SooperKanoon Citation | sooperkanoon.com/708478 |
Subject | Direct Taxation |
Court | Delhi High Court |
Decided On | Jan-18-2001 |
Case Number | I.T.R. Nos. 97-107 of 1982 |
Judge | Arijit Pasayat, C.J. and; D.K. Jain, J. |
Reported in | [2001]251ITR642(Delhi) |
Acts | Income-tax Act, 1961 - Sections 11 and 256(1) |
Appellant | Upper India Hire Purchase Co. |
Respondent | Commissioner of Income-tax |
Appellant Advocate | R.C. Pandey and; Ajay Jha, Advs |
Respondent Advocate | None |
Arijit Pasayat, C.J.
1. At the instance of the assessed, the following questions have been referred for the opinion of this court under Section 256(1) of the Income-tax Act, 1961 (in short 'the Act') by the Appellate Tribunal (in short, 'the Tribunal') :
'Whether, on the facts of the case, the Income-tax Appellate Tribunal was legally right in holding that the petitioner-association was not a mutual association in so far as subscription received from temporary hirer members is concerned and thus exempt from taxation
Whether, on the facts of the case, the Income-tax Appellate Tribunal was right in holding that the petitioner-association was not a charitable association and thus exempt from taxation under Section 11 of the Income-tax Act, 1961 ?'
2. This dispute relates to the assessment year 1968-69.
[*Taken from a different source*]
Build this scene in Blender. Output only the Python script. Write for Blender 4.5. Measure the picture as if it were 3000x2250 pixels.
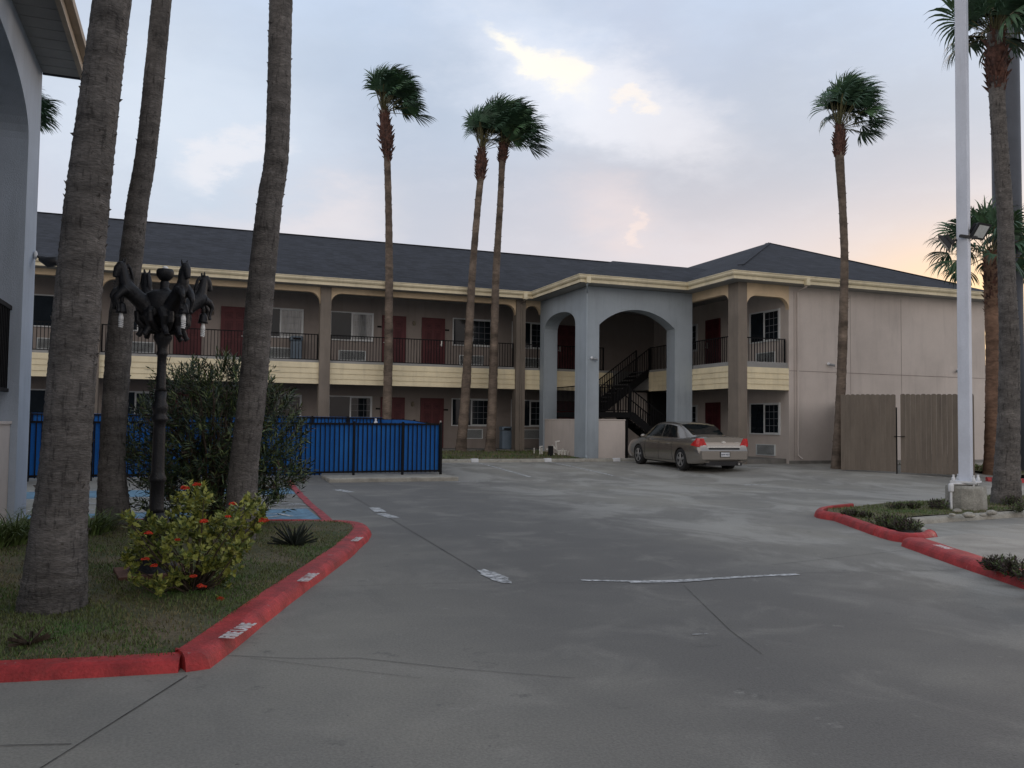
import bpy, bmesh, math, random
from mathutils import Vector, Matrix
R = math.radians
random.seed(7)
scene = bpy.context.scene
for o in list(bpy.data.objects): bpy.data.objects.remove(o)
COL = scene.collection

# ------------------------------------------------------------------ camera
FPX = 2482.87; PT, RO, YA = R(2.616), R(.677), R(20.742); EYE = 1.6
cy, sy = math.cos(YA), math.sin(YA); FWD = Vector((sy, cy, 0))
F = Vector((sy*math.cos(PT), cy*math.cos(PT), math.sin(PT)))
RT = Vector((cy, -sy, 0)); UP = RT.cross(F)
CR = RT*math.cos(RO) + UP*math.sin(RO); CU = UP*math.cos(RO) - RT*math.sin(RO)
CAM = Vector((0, 0, EYE))
cd = bpy.data.cameras.new('camera'); cam = bpy.data.objects.new('camera', cd); COL.objects.link(cam)
cd.sensor_width = 36; cd.lens = FPX/3000*36; cd.clip_start = .05; cd.clip_end = 5000
m = Matrix((CR, CU, -F)).transposed().to_4x4(); m.translation = CAM; cam.matrix_world = m
scene.camera = cam

# survey helpers: sight lines measured from the photograph -> real points in metres
def ray(px, py): return F + CR*((px-1500)/FPX) - CU*((py-1125)/FPX)
def at(px, py, D): return CAM + ray(px, py)*D
def sm(t): t = min(1, max(0, t)); return t*t*(3-2*t)
def gz(x, y):
    return .25*sm((y-(20-6*sm((x-12)/6)))/8)
def ground(px, py, h=0):
    z = 0
    for i in range(60):
        d = ray(px, py); p = CAM + d*((z+h-EYE)/d.z); z = .5*z + .5*gz(p.x, p.y)
    return p

# ------------------------------------------------------------------ world and sun
SUN_EL, SUN_AZ = R(7), R(62)          # azimuth measured from +Y towards +X
w = bpy.data.worlds.new('World'); scene.world = w; w.use_nodes = True
nt = w.node_tree; nt.nodes.clear()
def N(t, **k):
    n = nt.nodes.new(t)
    for a, b in k.items(): setattr(n, a, b)
    return n
def lk(a, b): nt.links.new(a, b)
def mth(op, a, b=None, c=None):
    n = N('ShaderNodeMath', operation=op)
    for i, v in enumerate((a, b, c)):
        if v is None: continue
        if isinstance(v, (int, float)): n.inputs[i].default_value = v
        else: lk(v, n.inputs[i])
    return n.outputs[0]
def mixc(f, a, b, bt='MIX'):
    n = N('ShaderNodeMix', data_type='RGBA', blend_type=bt)
    for s, v in ((n.inputs[0], f), (n.inputs[6], a), (n.inputs[7], b)):
        if isinstance(v, (int, float)): s.default_value = v
        elif isinstance(v, tuple): s.default_value = (*v, 1)
        else: lk(v, s)
    return n.outputs[2]
def smooth(v, lo, hi):
    n = N('ShaderNodeMapRange', interpolation_type='SMOOTHSTEP')
    lk(v, n.inputs[0]); n.inputs[1].default_value = lo; n.inputs[2].default_value = hi
    return n.outputs[0]
tc = N('ShaderNodeTexCoord'); sep = N('ShaderNodeSeparateXYZ'); lk(tc.outputs['Generated'], sep.inputs[0])
SX, SY, SZ = sep.outputs
az0 = mth('MULTIPLY', mth('ARCTAN2', SX, SY), 180/math.pi)
el0 = mth('MULTIPLY', mth('ARCSINE', mth('MINIMUM', mth('MAXIMUM', SZ, -1), 1)), 180/math.pi)
mp = N('ShaderNodeMapping'); lk(tc.outputs['Generated'], mp.inputs[0]); mp.inputs['Scale'].default_value = (1, 1, 2.3)
def noise(scale, detail=6, rough=.55, off=0, dist=0):
    n = N('ShaderNodeTexNoise'); n.inputs['Scale'].default_value = scale; n.inputs['Detail'].default_value = detail
    n.inputs['Roughness'].default_value = rough; n.inputs['Distortion'].default_value = dist
    m2 = N('ShaderNodeMapping'); lk(mp.outputs[0], m2.inputs[0]); m2.inputs['Location'].default_value = (off, off*.7, -off)
    lk(m2.outputs[0], n.inputs['Vector']); return n.outputs[0]
nA = noise(2.6, 5, .5, 3.1); nB = noise(5.5, 8, .6, 7.7); nC = noise(14, 8, .65, 1.3); nD = noise(1.6, 4, .5, 11)
az = mth('ADD', az0, mth('MULTIPLY', mth('SUBTRACT', nB, .5), 9)); az = mth('ADD', az, mth('MULTIPLY', mth('SUBTRACT', nC, .5), 4))
nB2 = noise(5.5, 8, .6, 17.7); nC2 = noise(16, 8, .65, 21.3)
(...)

3. The dispute relates to assessability of receipts on account of subscription charges of hirer members. The assessed's stand was that this was exempt under Section 11 of the Act. The Income-tax Officer held that subscription received from regular members or entry fee may not be taxable, but so far as hirer members are concerned, the position would be different. Appeals were preferred before the Commissioner of Income-tax (Appeals) (in short 'the CIT (A)'). He held that even subscription received from the hirer members cannot be taxed on the ground of mutuality. The Revenue filed an appeal before the Tribunal. It was held by the Tribunal with reference to various clauses of the articles and memorandum of association that there was no mutuality so far as hirer members are concerned. It was, inter alia, observed as follows :
'Since on dissolution according to the clause above quoted the surplus was liable to be distributed even amongst non-members, it was held that the assessed was not a mutual association. In the case before us the position for the assessed is much worse because here Clause 10 reproduced above clearly laid down that the surplus is not to be distributed between the members of the company but shall be transferred to such other company having objects similar to the objects of the company to be deter-mined by the members of the company at the time of dissolution or in default by the High Court that may have jurisdiction in the matter. We do not agree with learned counsel for the assessed that mutuality means participation in the benefits alone and not in the surplus because this argument runs counter to all the authorities on the question of mutual association. The power to dispose of the surplus is not something as sharing it or receiving it. The fact that the Department has accepted the assessed as mutual association so far as the subscription by the regular members is concerned is no reason to hold that it is a mutual association, so far as the temporary hirer members are concerned. The position of the temporary hirer members is much worse. They really received no benefit from the assessed but the main income of the assessed is from them as is clear from page 8 of the paper book. They have no right of vote and no right to decide the destiny of the surplus on winding up. Their membership ends as soon as the hiring in each particular case ends. They really received no benefit and thereforee so far as they are concerned the assessed could not be called a mutual association.'
4. On being moved under Section 256(1), the Tribunal has referred the questions as set out above. We have heard learned counsel for the Revenue. There is no appearance for the assessed despite notice.
5. The issue relating to mutuality and exemption from tax has been examined elaborately by the apex court in Chelmsford Club v. CIT [2000] 243 ITR 89. When the conclusions arrived at by the Tribunal are considered in the light of the above judgment, the Tribunal's view is irreversible. Accordingly, the questions are answered in favor of the Revenue and the against the assessed.